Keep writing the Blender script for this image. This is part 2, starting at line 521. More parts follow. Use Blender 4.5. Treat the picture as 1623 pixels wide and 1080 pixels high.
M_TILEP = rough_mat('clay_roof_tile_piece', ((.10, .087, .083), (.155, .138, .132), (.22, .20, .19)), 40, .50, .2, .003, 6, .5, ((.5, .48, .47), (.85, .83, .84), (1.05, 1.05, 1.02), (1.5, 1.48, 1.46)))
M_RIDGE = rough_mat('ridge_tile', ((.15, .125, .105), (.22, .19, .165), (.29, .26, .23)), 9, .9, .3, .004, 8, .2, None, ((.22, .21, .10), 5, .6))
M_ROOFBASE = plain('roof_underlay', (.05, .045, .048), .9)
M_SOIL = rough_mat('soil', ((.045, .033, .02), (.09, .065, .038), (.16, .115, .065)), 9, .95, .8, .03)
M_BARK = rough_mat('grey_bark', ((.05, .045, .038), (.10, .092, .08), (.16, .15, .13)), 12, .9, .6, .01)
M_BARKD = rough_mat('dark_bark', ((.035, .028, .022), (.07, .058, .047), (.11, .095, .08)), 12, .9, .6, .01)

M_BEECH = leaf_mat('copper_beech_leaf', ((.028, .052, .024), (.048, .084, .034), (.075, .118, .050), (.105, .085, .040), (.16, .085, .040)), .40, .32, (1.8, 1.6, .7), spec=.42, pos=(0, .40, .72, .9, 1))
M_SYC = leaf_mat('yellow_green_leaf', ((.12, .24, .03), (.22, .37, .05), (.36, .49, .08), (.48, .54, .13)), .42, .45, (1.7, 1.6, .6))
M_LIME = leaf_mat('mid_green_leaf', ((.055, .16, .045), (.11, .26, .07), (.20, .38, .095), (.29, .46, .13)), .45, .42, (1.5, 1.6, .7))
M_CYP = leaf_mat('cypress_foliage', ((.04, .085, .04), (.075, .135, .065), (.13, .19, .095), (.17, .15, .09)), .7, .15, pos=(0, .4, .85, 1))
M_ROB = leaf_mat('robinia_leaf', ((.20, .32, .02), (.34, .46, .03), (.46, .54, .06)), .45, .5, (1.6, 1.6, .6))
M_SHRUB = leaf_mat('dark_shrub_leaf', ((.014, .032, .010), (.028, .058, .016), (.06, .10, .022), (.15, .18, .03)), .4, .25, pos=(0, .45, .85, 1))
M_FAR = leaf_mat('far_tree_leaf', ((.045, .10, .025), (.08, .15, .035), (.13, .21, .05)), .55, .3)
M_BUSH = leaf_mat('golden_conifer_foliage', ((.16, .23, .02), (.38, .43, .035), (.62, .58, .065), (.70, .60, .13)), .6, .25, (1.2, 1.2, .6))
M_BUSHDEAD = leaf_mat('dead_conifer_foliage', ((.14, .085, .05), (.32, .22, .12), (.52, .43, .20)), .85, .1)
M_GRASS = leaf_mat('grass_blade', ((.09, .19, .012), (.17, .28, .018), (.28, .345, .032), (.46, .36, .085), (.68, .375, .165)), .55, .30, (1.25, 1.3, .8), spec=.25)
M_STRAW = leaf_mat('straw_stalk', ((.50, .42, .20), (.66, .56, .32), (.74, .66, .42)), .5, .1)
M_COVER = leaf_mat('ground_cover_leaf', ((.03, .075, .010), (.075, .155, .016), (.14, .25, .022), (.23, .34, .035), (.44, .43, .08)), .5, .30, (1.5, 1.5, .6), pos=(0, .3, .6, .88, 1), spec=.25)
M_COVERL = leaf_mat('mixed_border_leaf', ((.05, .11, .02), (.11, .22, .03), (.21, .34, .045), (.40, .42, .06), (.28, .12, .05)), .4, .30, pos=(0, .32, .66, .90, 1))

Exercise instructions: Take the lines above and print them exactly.

Written answer:
Keep writing the Blender script for this image. This is part 2, starting at line 521. More parts follow. Use Blender 4.5. Treat the picture as 1623 pixels wide and 1080 pixels high.
M_TILEP = rough_mat('clay_roof_tile_piece', ((.10, .087, .083), (.155, .138, .132), (.22, .20, .19)), 40, .50, .2, .003, 6, .5, ((.5, .48, .47), (.85, .83, .84), (1.05, 1.05, 1.02), (1.5, 1.48, 1.46)))
M_RIDGE = rough_mat('ridge_tile', ((.15, .125, .105), (.22, .19, .165), (.29, .26, .23)), 9, .9, .3, .004, 8, .2, None, ((.22, .21, .10), 5, .6))
M_ROOFBASE = plain('roof_underlay', (.05, .045, .048), .9)
M_SOIL = rough_mat('soil', ((.045, .033, .02), (.09, .065, .038), (.16, .115, .065)), 9, .95, .8, .03)
M_BARK = rough_mat('grey_bark', ((.05, .045, .038), (.10, .092, .08), (.16, .15, .13)), 12, .9, .6, .01)
M_BARKD = rough_mat('dark_bark', ((.035, .028, .022), (.07, .058, .047), (.11, .095, .08)), 12, .9, .6, .01)

M_BEECH = leaf_mat('copper_beech_leaf', ((.028, .052, .024), (.048, .084, .034), (.075, .118, .050), (.105, .085, .040), (.16, .085, .040)), .40, .32, (1.8, 1.6, .7), spec=.42, pos=(0, .40, .72, .9, 1))
M_SYC = leaf_mat('yellow_green_leaf', ((.12, .24, .03), (.22, .37, .05), (.36, .49, .08), (.48, .54, .13)), .42, .45, (1.7, 1.6, .6))
M_LIME = leaf_mat('mid_green_leaf', ((.055, .16, .045), (.11, .26, .07), (.20, .38, .095), (.29, .46, .13)), .45, .42, (1.5, 1.6, .7))
M_CYP = leaf_mat('cypress_foliage', ((.04, .085, .04), (.075, .135, .065), (.13, .19, .095), (.17, .15, .09)), .7, .15, pos=(0, .4, .85, 1))
M_ROB = leaf_mat('robinia_leaf', ((.20, .32, .02), (.34, .46, .03), (.46, .54, .06)), .45, .5, (1.6, 1.6, .6))
M_SHRUB = leaf_mat('dark_shrub_leaf', ((.014, .032, .010), (.028, .058, .016), (.06, .10, .022), (.15, .18, .03)), .4, .25, pos=(0, .45, .85, 1))
M_FAR = leaf_mat('far_tree_leaf', ((.045, .10, .025), (.08, .15, .035), (.13, .21, .05)), .55, .3)
M_BUSH = leaf_mat('golden_conifer_foliage', ((.16, .23, .02), (.38, .43, .035), (.62, .58, .065), (.70, .60, .13)), .6, .25, (1.2, 1.2, .6))
M_BUSHDEAD = leaf_mat('dead_conifer_foliage', ((.14, .085, .05), (.32, .22, .12), (.52, .43, .20)), .85, .1)
M_GRASS = leaf_mat('grass_blade', ((.09, .19, .012), (.17, .28, .018), (.28, .345, .032), (.46, .36, .085), (.68, .375, .165)), .55, .30, (1.25, 1.3, .8), spec=.25)
M_STRAW = leaf_mat('straw_stalk', ((.50, .42, .20), (.66, .56, .32), (.74, .66, .42)), .5, .1)
M_COVER = leaf_mat('ground_cover_leaf', ((.03, .075, .010), (.075, .155, .016), (.14, .25, .022), (.23, .34, .035), (.44, .43, .08)), .5, .30, (1.5, 1.5, .6), pos=(0, .3, .6, .88, 1), spec=.25)
M_COVERL = leaf_mat('mixed_border_leaf', ((.05, .11, .02), (.11, .22, .03), (.21, .34, .045), (.40, .42, .06), (.28, .12, .05)), .4, .30, pos=(0, .32, .66, .90, 1))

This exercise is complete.